Le résogiciel est le futur de nos industries. Un exemple avec l’automobile. Qui contrôle le système d’exploitation du mobile gagne la bataille de l’informatique embarquée dans le véhicule. Qui voudra d’un système incompatible avec son mobile sans relation avec ses préférences, d’une carte différente, d’autres commandes ? Celui qui contrôle l’informatique automobile suit les déplacements et donc supervise le trafic, l’anticipe et naturellement en vient à maîtriser la signalisation routière intelligente. Demain, c’est le résogiciel automobile qui déterminera le choix de la voiture. Et il en captera la valeur. Souvenez-vous, avec le PC, la valeur est passée de la machine au logiciel.

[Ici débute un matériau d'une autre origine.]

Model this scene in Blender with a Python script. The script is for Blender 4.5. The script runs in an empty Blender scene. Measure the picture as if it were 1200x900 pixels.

Ce transfert de valeur vers le résogiciel est duplicable pour chaque industrie, pour l’agriculture, le divertissement, l’éducation, les télécommunications, la banque, la santé… Et puisqu’aucun de ces résogiciels n’est français, ni même européen, et que par ailleurs ils évitent tant notre droit que notre fisc, nous y perdrons tout, emplois, talents, forces, ressources et liberté.
Contre cet asservissement, cet appauvrissement, contre la perte de notre souveraineté numérique et donc de notre souveraineté tout court, la réponse est connue et s’imposera : faire de notre principal opérateur de télécommunications le moteur et le catalyseur de la mise en réseau du pays et de nos industries. En faire le garant de la liberté et de la vie privée. Ce sera sa nouvelle mission de service public. Nous imposerons la localisation des serveurs en Europe et instaurerons la propriété des données informatiques personnelles, seule à même de mettre fin au pillage dont nous sommes victimes. Nous sommes du bétail à données, un minerai humain qui «like». Quant à vous, lecteurs, si vous lisez cet article subversif sur écran, vous êtes probablement devenu suspects pour un serveur lointain.
Mais la guerre des réseaux est aussi une chance. Cette adversité absolue nous sublime. Elle appelle, non pas le repli mais le génie. Le moment est venu de reprendre notre place, de retrouver notre futur.